What individual skill improvement does a midfielder do, someone like Mousa Dembele? He doesn't take free kicks, he rarely shoots, his main attribute is going past people. Why have we not improved his shooting since he has been with us and why is he not shooting more often?

He prefers to pass than shoot he says, but why? Who has mentally looked at why he doesn't like to shoot and what have they done about it? I would suggest nothing, in which case how is he going to change, how is he going to improve? When are we going to start producing the player that is within him because there is a far better player waiting to get out.

We spent money on 7 new signings, our model is to buy young and improve them, yet we don't have the proper systems in place to do that, the players that improve are the ones with the self drive to do so. The players should all have a mental training program which will focus them into improving their own game each day. They will end up asking themselves how I can improve today, what knowledge can I gain that I didn't have yesterday.

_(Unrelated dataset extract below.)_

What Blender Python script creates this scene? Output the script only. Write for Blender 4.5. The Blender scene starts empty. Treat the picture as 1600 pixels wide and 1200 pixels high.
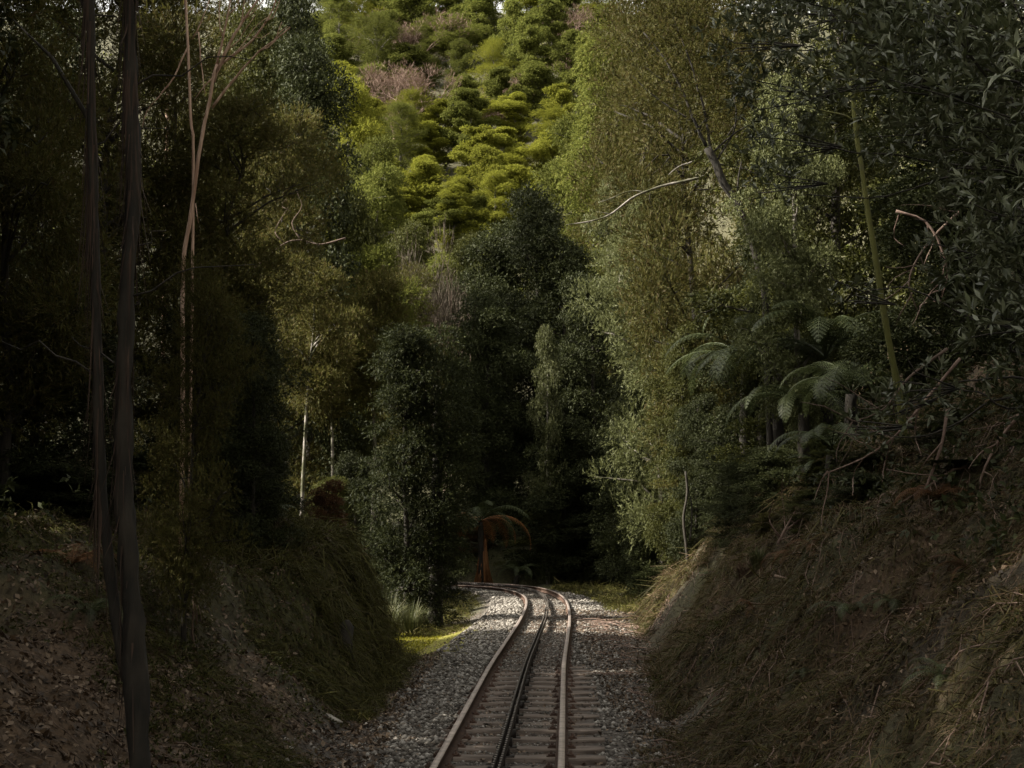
import bpy, math, random
import numpy as np
from mathutils import Vector

# ------------------------------------------------------------------ camera, sky, sun, exposure
S = bpy.context.scene
COL = S.collection
F, HOR, CAMZ = 2200.0, 822.0, 2.0
PITCH = math.atan((HOR - 600) / F)
cam = bpy.data.objects.new('camera', bpy.data.cameras.new('camera'))
COL.objects.link(cam)
cam.location = (0, 0, CAMZ)
cam.rotation_euler = (math.pi / 2 + PITCH, 0, 0)
cam.data.sensor_width = 36
cam.data.lens = F / 1600 * 36
cam.data.clip_end = 3000
S.camera = cam

SUN_EL, SUN_AZ = math.radians(37), math.radians(261)      # azimuth clockwise from +Y: sun stands to the left
SKY = 0.15
w = bpy.data.worlds.new('World'); S.world = w; w.use_nodes = True
wn = w.node_tree.nodes; wl = w.node_tree.links
sky = wn.new('ShaderNodeTexSky'); sky.sky_type = 'NISHITA'; sky.sun_disc = False
sky.sun_elevation = SUN_EL; sky.sun_rotation = SUN_AZ
sky.air_density = 1.0; sky.dust_density = 3.0; sky.ozone_density = 0.6
hs = wn.new('ShaderNodeHueSaturation'); hs.inputs['Saturation'].default_value = 0.08
tint = wn.new('ShaderNodeMixRGB'); tint.blend_type = 'MULTIPLY'; tint.inputs[0].default_value = 1; tint.inputs[2].default_value = (1, .97, .88, 1)   # warm grading tone put into the sky colour
wl.new(sky.outputs[0], hs.inputs['Color']); wl.new(hs.outputs[0], tint.inputs[1])
wl.new(tint.outputs[0], wn['Background'].inputs['Color'])
wn['Background'].inputs['Strength'].default_value = SKY
sd = bpy.data.lights.new('sun', 'SUN'); sun = bpy.data.objects.new('sun', sd); COL.objects.link(sun)
sd.energy = 5.0; sd.angle = math.radians(0.6); sd.color = (1.0, 0.93, 0.80)
sv = Vector((math.sin(SUN_AZ) * math.cos(SUN_EL), math.cos(SUN_AZ) * math.cos(SUN_EL), math.sin(SUN_EL)))
sun.rotation_euler = sv.to_track_quat('Z', 'Y').to_euler()
sun.location = (-20, -20, 60)
S.view_settings.view_transform = 'Standard'; S.view_settings.look = 'None'
S.view_settings.exposure = 1.5; S.view_settings.gamma = 1.0
S.render.engine = 'CYCLES'
S.cycles.use_denoising = True
S.cycles.max_bounces = 5; S.cycles.diffuse_bounces = 3; S.cycles.glossy_bounces = 2
S.cycles.transmission_bounces = 3; S.cycles.caustics_reflective = False; S.cycles.caustics_refractive = False

rng = np.random.default_rng(7)
random.seed(7)

def P(px, py, d):
    """world point seen at photo pixel (px, py), d metres ahead along the track"""
    u = (px - 800) / F; v = (600 - py) / F
    dy = math.cos(PITCH) - v * math.sin(PITCH); dz = math.sin(PITCH) + v * math.cos(PITCH)
    k = d / dy
    return np.array([u * k, d, CAMZ + dz * k])

# ------------------------------------------------------------------ noise
def _h(ix, iy, s):
    n = (ix.astype(np.int64) * 374761393 + iy.astype(np.int64) * 668265263 + s * 974711) & 0x7fffffff
    n = ((n ^ (n >> 13)) * 1274126177) & 0x7fffffff
    return ((n ^ (n >> 16)) & 0xffff) / 65535.0
def vnoise(x, y, s=0):
    ix = np.floor(x); iy = np.floor(y); fx = x - ix; fy = y - iy
    fx = fx * fx * (3 - 2 * fx); fy = fy * fy * (3 - 2 * fy)
    a = _h(ix, iy, s); b = _h(ix + 1, iy, s); c = _h(ix, iy + 1, s); d = _h(ix + 1, iy + 1, s)
    return (a * (1 - fx) + b * fx) * (1 - fy) + (c * (1 - fx) + d * fx) * fy
def fbm(x, y, s=0, o=4):
    t = 0; a = .5; 
    for k in range(o):
        t = t + a * (vnoise(x, y, s + k) - .5) * 2; x = x * 2.03; y = y * 2.03; a *= .5
    return t

# ------------------------------------------------------------------ track line (rail top is z = 0)
CL = np.array([(-40, -1.6), (-10, -1.0), (0, -.62), (11.6, -.14), (20.3, .20), (25.2, .44), (31, .72), (36.5, .9), (40.5, .9),
               (43.6, .66), (46.2, .14), (47.9, -.7), (49.1, -1.8), (50.0, -3.2), (50.8, -5.5), (51.4, -9), (51.8, -14), (52, -24)])[:, ::-1]
def catmull(p, n=12):
    q = np.vstack([2 * p[0] - p[1], p, 2 * p[-1] - p[-2]]); out = []
    for i in range(1, len(q) - 2):
        a, b, c, d = q[i - 1:i + 3]
        for t in np.linspace(0, 1, n, endpoint=False):
            out.append(.5 * (2 * b + (c - a) * t + (2 * a - 5 * b + 4 * c - d) * t * t + (3 * b - a - 3 * c + d) * t ** 3))
    return np.array(out + [p[-1]])
def resample(p, step):
    s = np.r_[0, np.cumsum(np.linalg.norm(np.diff(p, axis=0), axis=1))]
    t = np.arange(0, s[-1], step)
    return np.stack([np.interp(t, s, p[:, k]) for k in range(p.shape[1])], 1)
TRACK = resample(catmull(CL), .25)
for _ in range(6):
    TRACK[1:-1] = .25 * TRACK[:-2] + .5 * TRACK[1:-1] + .25 * TRACK[2:]
TAN = np.gradient(TRACK, axis=0); TAN /= np.linalg.norm(TAN, axis=1)[:, None]
NRM = np.stack([TAN[:, 1], -TAN[:, 0]], 1)                       # to the right
def dtrack(x, y):
    x = np.atleast_1d(x).ravel(); y = np.atleast_1d(y).ravel()
    o = np.empty(len(x))
    T = TRACK[::2]
    for i in range(0, len(x), 20000):
        o[i:i + 20000] = np.sqrt(((x[i:i + 20000, None] - T[:, 0]) ** 2 + (y[i:i + 20000, None] - T[:, 1]) ** 2).min(1))
    return o
CANT = np.interp(TRACK[:, 1], [38, 45, 60], [0, .05, .06])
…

To get the best out of a player you must know what motivates him, not just as a footballer but what motivates him outside football. Do that and you'll know how he thinks about training, about games and you'll be able to help him improve faster.

Jan Vertonghen's body language in the tunnel before the Liverpool game told a story but even here one size does not fit all. For some laughing and joking is just a way to keep their emotions in check, for others it will be tunnel vision, focused on what is to come.

Leaning against a wall as if you are about to have a cigarette may be right for others but if it was they would do it every game. You need to know the individual as much as you can so anyone helping them mentally shouldn't be like a doctor you go and see once a week.

In Part 9 we had the 43 point player check list and every one of those items every player can improve upon. We should be ensuring that happens. At the minute we are behind clubs on the field but there is no reason why we have to be behind them off the field.

We have provided brand new facilities, now we need to provide some brand new and world leading training methods.